17. After considering the question a "speedy trial" and "fair trial" to a person accused of a crime and after referring to a catena of decisions and observing that guiding factor for retrial must always be demand of justice, in Mohd. Hussain @ Julfikar Ali vs. State (Govt. of NCT of Delhi) (2012) 9 SCC 408, this Court held as under:-

"41. „Speedy trial‟ and „fair trial‟ to a person accused of a crime are integral part of Article 21. There is, however, qualitative difference between the right to speedy trial and the accused‟s right of fair trial. Unlike the accused‟s right of fair trial, deprivation of the right to speedy trial does not per se prejudice the accused in defending himself. The right to speedy trial is in its very nature relative. It depends upon diverse circumstances. Each case of delay in conclusion of a criminal trial has to be seen in the facts and circumstances of such case. Mere lapse of several years since the commencement of prosecution by itself may not justify the discontinuance of prosecution or dismissal of indictment. The factors concerning the accused‟s right to speedy trial have to be weighed vis-à-vis the impact of the crime on society and the confidence of the people in judicial system. Speedy trial secures rights to an accused but it does not preclude the rights of public justice. The nature and gravity of crime, persons involved, social impact and societal needs must be weighed along with the right of an accused to speedy trial and if the balance tilts in favour of the former the long delay in conclusion of criminal trial should not operate against the continuation of prosecution and if the right of accused in the facts and circumstances of the case and exigencies of situation tilts the balance in his favour, the prosecution may be brought to an end. These principles must apply as well when the appeal court is confronted with the question whether or not retrial of an accused should be ordered.

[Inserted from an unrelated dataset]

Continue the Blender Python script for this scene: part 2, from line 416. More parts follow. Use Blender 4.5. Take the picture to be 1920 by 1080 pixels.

42. The appellate court hearing a criminal appeal from a judgment of conviction has power to order the retrial of the accused under Section 386 of the Code. That is clear from the bare language of Section 386(b). Though such power exists, it

should not be exercised in a routine manner. A „de novo trial‟ or retrial is not the second trial; it is continuation of the same trial and same prosecution. The guiding factor for retrial must always be demand of justice. Obviously, the exercise of power of retrial underSection 386(b) of the Code, will depend on the facts and circumstances of each case for which no strait jacket formula can be formulated but the appeal court must closely keep in view that while protecting the right of an accused to fair trial and due process, the people who seek protection of law do not lose hope in legal system and the interests of the society are not altogether overlooked."

23. Vide para 18 of the verdict of Ajay Kumar Ghoshal and Ors. Vs. State of Bihar and Ors. AIR 2017 SC 804 of the Hon‟ble Supreme Court, it is observed to the effect : -

"18. As discussed earlier, the High Court has not shown as to how the alleged lapses pointed out by the High Court have resulted in miscarriage of justice. When the accused prefers an appeal against their conviction and sentence, the appellate court is duty bound to consider the evidence on record and independently arrive at a conclusion. In our considered view, the High Court erred in remitting the matter back to the trial court for fresh trial and the impugned order cannot be sustained."

24. In the facts and circumstances of the instant case it is within the powers of this Court to consider the additional evidence on record in the form of the testimonies of AW1 to AW6 recorded pursuant to the order dated 22.10.2005 and also the testimonies of three witnesses recorded in terms of order dated 15.09.2016 in as much as this Court has plenary powers for revaluating and reappraising the evidence and even to take additional evidence itself or to direct such additional evidence to be collected by the Trial Court as has been done in the

instant case but to replay the whole laborious exercise by erasing the bulky record relating to the earlier proceedings, would be a sheer wastage of time, energy and costs and would cause grave prejudice to the rights of the speedy trial and this Court cannot be oblivious to the realities of the serious impact of such retrial or fresh judgments on pending cases in Sessions cases in the Trial Courts, which are over burdened with over flowing dockets and of the factum that 'law' as laid down by the Hon‟ble Supreme Court in In State of M.P. vs. Bhooraji and Ors. (2001) 7 SCC 679 cannot be utilized as an instrument as to be pedantic and has to be pragmatic and must be utilized for the process of justice dispensation.

25. Thus as observed hereinabove as this Court has plenary powers to appreciate the evidence directed by it to be collected by the Trial Court, which has been so recorded in terms of Section 391 of the Code of Criminal Procedure, 1973 which itself does not provide for remand of proceedings after recording of such additional evidence, and the addition and creation of such further stage of the proceedings before the Trial Court is not considered conducive as it would rather be disruptive of justice, thus the application Crl. M.A. 3025/2011 is thus dismissed.

26. In terms of the order dated 28.08.2018 of the Hon‟ble Supreme Court in Special Leave to Appeal (Cri.) No. 6138/2017 read with proceedings dated 01.09.2017 and 19.09.2017 of this Court, the matter is directed to be taken up for hearing and in terms of order dated 14.11.2017 of this Court, the matter is directed to be taken up for hearing on day to day basis till the final arguments in the matter are

complete and the matter is directed to be placed thus now before the Roster Bench on 05.07.2018 at 2.30 p.m.